Dataset content:
_____

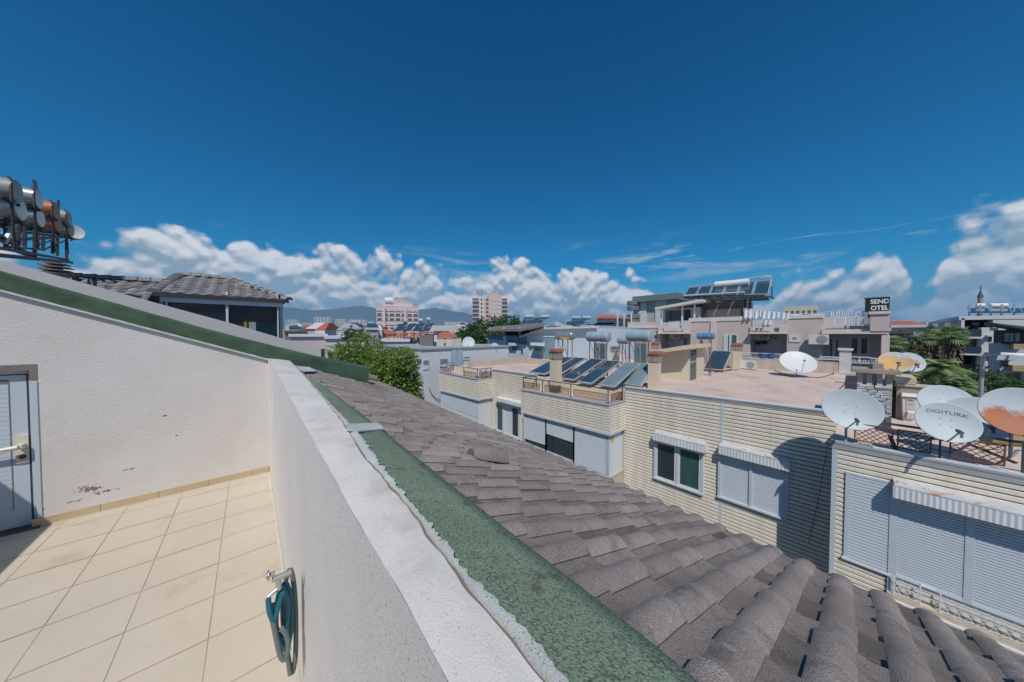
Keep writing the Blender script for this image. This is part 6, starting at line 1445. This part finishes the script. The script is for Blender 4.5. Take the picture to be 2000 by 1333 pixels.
def palm(u, vtop, D, rad, label, seed, vtrunk=None, group='fan palms beside the white flats', fan=True, skirt=True, n=34, ground=GROUND):
    R = random.Random(seed); c = PD(u, vtop, D); o = thing('palm_tree', (c.x, c.y, ground), label, 'palm tree', group)
    t = MB(); rows = []; h = c.z-ground
    t.tube([V(c.x+.1*math.sin(k), c.y, ground+h*k/10) for k in range(11)], [.28-.006*k for k in range(11)], 9)
    if skirt:
        for k in range(260):
            a = R.uniform(0,6.28); z = c.z-.3-R.random()**1.3*2.6; rr = .42*(1-(c.z-z)/5); p = V(c.x+math.cos(a)*rr*.6, c.y+math.sin(a)*rr*.6, z); q = p+V(math.cos(a)*.28,math.sin(a)*.28,-.45); w = V(-math.sin(a),math.cos(a),0)*.08; t.face([p-w,p+w,q+w*.3,q-w*.3])
    t.build('trunk', bark_m, o, normals=False)
    f = MB()
    for k in range(n):
        a = R.uniform(0, 6.28); el = R.uniform(-.75, 1.25); d = V(math.cos(a)*math.cos(el), math.sin(a)*math.cos(el), math.sin(el)); L_ = rad*R.uniform(.75,1.1); f.t = max(.02, min(1, .35+.3*math.sin(el)+R.uniform(-.2,.3)))
        side = V(-math.sin(a), math.cos(a), 0); upv = side.cross(d)
        if fan:
            p = c+d*L_*.42; m_ = 13
            f.face([c-side*.02, c+side*.02, p+side*.015, p-side*.015])
            for j in range(m_):
                th = (j/(m_-1)-.5)*3.3; dd = (d*math.cos(th)+side*math.sin(th)).normalized(); q1 = p+dd*L_*.34+V(0,0,-.01); q2 = p+dd*L_*.58+V(0,0,-.14*L_*(1+R.random())); w = dd.cross(upv).normalized()*L_*.035
                f.face([p, q1-w, q2, q1+w])
        else:
            pts = [c+d*(L_*s_)+V(0,0,-.55*L_*s_*s_) for s_ in (0,.2,.4,.6,.8,1)]
            for j in range(5):
                for q in range(8):
                    s_ = q/8; p = lerp(pts[j], pts[j+1], s_); tdir = (pts[j+1]-pts[j]).normalized(); ll = L_*.30*math.sin(math.pi*(.12+.85*(j+s_)/5))
                    for sg_ in (-1, 1):
                        e = p+side*sg_*ll+tdir*ll*.5+V(0,0,-ll*.35); w = tdir*.014*L_; f.face([p-w, p+w, e])
    f.t = .5; f.build('crown', lf_palm, o, normals=False); return o
palm(1806,658,42,.95,'left fan palm with slim trunk in front of the white flats',1); palm(1839,653,44,.95,'middle fan palm of the three standing close together',2); palm(1864,655,40,1.05,'right and thickest trunked fan palm of the three, before the balconies',3)
palm(1750,672,36,.8,'small fan palm just right of the hotel wall',11,skirt=False)
for i, (u, v, D, rad) in enumerate(((1788,720,34,1.0),(1836,716,33,1.35),(1872,752,30,1.0),(1765,728,30,.8),(1903,776,30,.9),(1815,765,27,.9))):
    labs = ['low date palm behind the rust streaked dish','large low date palm with pale arching fronds in front of the three fan palms','low date palm in front of the ground floor balconies','low date palm nearest the hotel corner','low date palm beside the street lamp','dark low date palm just above the plain dish']
    palm(u, v, D, rad, labs[i], 30+i, group='low date palms behind the dishes', fan=False, skirt=False, n=56)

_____

Written instruction:
Write out the material above again, word for word, minus its pictures.

Problem solution:
Keep writing the Blender script for this image. This is part 6, starting at line 1445. This part finishes the script. The script is for Blender 4.5. Take the picture to be 2000 by 1333 pixels.
def palm(u, vtop, D, rad, label, seed, vtrunk=None, group='fan palms beside the white flats', fan=True, skirt=True, n=34, ground=GROUND):
    R = random.Random(seed); c = PD(u, vtop, D); o = thing('palm_tree', (c.x, c.y, ground), label, 'palm tree', group)
    t = MB(); rows = []; h = c.z-ground
    t.tube([V(c.x+.1*math.sin(k), c.y, ground+h*k/10) for k in range(11)], [.28-.006*k for k in range(11)], 9)
    if skirt:
        for k in range(260):
            a = R.uniform(0,6.28); z = c.z-.3-R.random()**1.3*2.6; rr = .42*(1-(c.z-z)/5); p = V(c.x+math.cos(a)*rr*.6, c.y+math.sin(a)*rr*.6, z); q = p+V(math.cos(a)*.28,math.sin(a)*.28,-.45); w = V(-math.sin(a),math.cos(a),0)*.08; t.face([p-w,p+w,q+w*.3,q-w*.3])
    t.build('trunk', bark_m, o, normals=False)
    f = MB()
    for k in range(n):
        a = R.uniform(0, 6.28); el = R.uniform(-.75, 1.25); d = V(math.cos(a)*math.cos(el), math.sin(a)*math.cos(el), math.sin(el)); L_ = rad*R.uniform(.75,1.1); f.t = max(.02, min(1, .35+.3*math.sin(el)+R.uniform(-.2,.3)))
        side = V(-math.sin(a), math.cos(a), 0); upv = side.cross(d)
        if fan:
            p = c+d*L_*.42; m_ = 13
            f.face([c-side*.02, c+side*.02, p+side*.015, p-side*.015])
            for j in range(m_):
                th = (j/(m_-1)-.5)*3.3; dd = (d*math.cos(th)+side*math.sin(th)).normalized(); q1 = p+dd*L_*.34+V(0,0,-.01); q2 = p+dd*L_*.58+V(0,0,-.14*L_*(1+R.random())); w = dd.cross(upv).normalized()*L_*.035
                f.face([p, q1-w, q2, q1+w])
        else:
            pts = [c+d*(L_*s_)+V(0,0,-.55*L_*s_*s_) for s_ in (0,.2,.4,.6,.8,1)]
            for j in range(5):
                for q in range(8):
                    s_ = q/8; p = lerp(pts[j], pts[j+1], s_); tdir = (pts[j+1]-pts[j]).normalized(); ll = L_*.30*math.sin(math.pi*(.12+.85*(j+s_)/5))
                    for sg_ in (-1, 1):
                        e = p+side*sg_*ll+tdir*ll*.5+V(0,0,-ll*.35); w = tdir*.014*L_; f.face([p-w, p+w, e])
    f.t = .5; f.build('crown', lf_palm, o, normals=False); return o
palm(1806,658,42,.95,'left fan palm with slim trunk in front of the white flats',1); palm(1839,653,44,.95,'middle fan palm of the three standing close together',2); palm(1864,655,40,1.05,'right and thickest trunked fan palm of the three, before the balconies',3)
palm(1750,672,36,.8,'small fan palm just right of the hotel wall',11,skirt=False)
for i, (u, v, D, rad) in enumerate(((1788,720,34,1.0),(1836,716,33,1.35),(1872,752,30,1.0),(1765,728,30,.8),(1903,776,30,.9),(1815,765,27,.9))):
    labs = ['low date palm behind the rust streaked dish','large low date palm with pale arching fronds in front of the three fan palms','low date palm in front of the ground floor balconies','low date palm nearest the hotel corner','low date palm beside the street lamp','dark low date palm just above the plain dish']
    palm(u, v, D, rad, labs[i], 30+i, group='low date palms behind the dishes', fan=False, skirt=False, n=56)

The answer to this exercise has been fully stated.